We arrived in this, our first Japanese port, under grey skies. It seemed fitting somehow. As usual, there was a bus ride from the port into the city and when we disembarked the bus, we were in the middle of what is a somewhat unprepossessing town: a lot of drab, post WW II buildings. Naturally.
It seemed a bit ironic to us that the nuclear threat from North Korea may have played a part in the rerouting of our ship only to find ourselves in the middle of the city that was devastated on August 6, 1945 by the world’s first atomic bomb ever deployed – dropped from an American B-29 bomber killing some 80,000 people. A sobering thought indeed.
In the midst of all this post-war drabness sits a magnificent park with a river flowing through the middle of it. It then becomes clear to you that on the edge of that river, surrounded by gardens, walkways, a reflecting pond and a museum is what we now refer to as the “atomic dome.” It is what is left of the only structure left standing near the epicentre that fateful day when the bomb exploded above the city raining down destruction everywhere. It is the Hiroshima Peace Memorial.
Standing there beside the dome, which is really the remnants of a government building, the Hiroshima Prefectural Industrial Promotion Hall to be precise, we felt the poignancy of it. We cannot in any authentic way know what it was really like. But inside the museum, they have tried to make you feel it.

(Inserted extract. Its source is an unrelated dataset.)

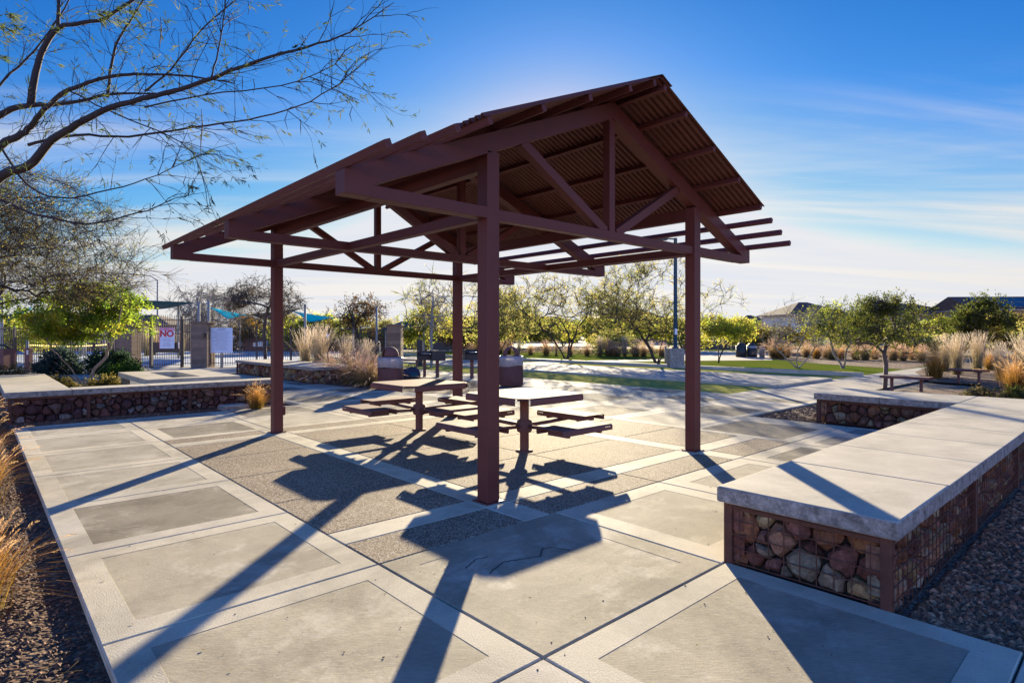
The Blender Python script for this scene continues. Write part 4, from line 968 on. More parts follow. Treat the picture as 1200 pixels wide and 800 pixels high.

The museum includes a display that begins with the city as it was the day before the attack. The bomb then drops and the recreation demonstrates how the radiation spread out, destroying everything in its path. Frightening.
We didn’t spend a lot of time in the museum which is text-heavy (and yes, it is in English as well as Japanese); rather we left the group we were with (as usual) and walked around the park. The skies opened and the rain began.
When we boarded the bus, we headed to Miyajima Island and its famed Shinto Shrine.
That, however, would have been so much better if it hadn’t been for the torrential rain. And the tour guide who insisted on standing in the torrential rain blathering about this and that while everyone got soaked. We left that tour, too. Good thing we had a private guide waiting for us in Tokyo!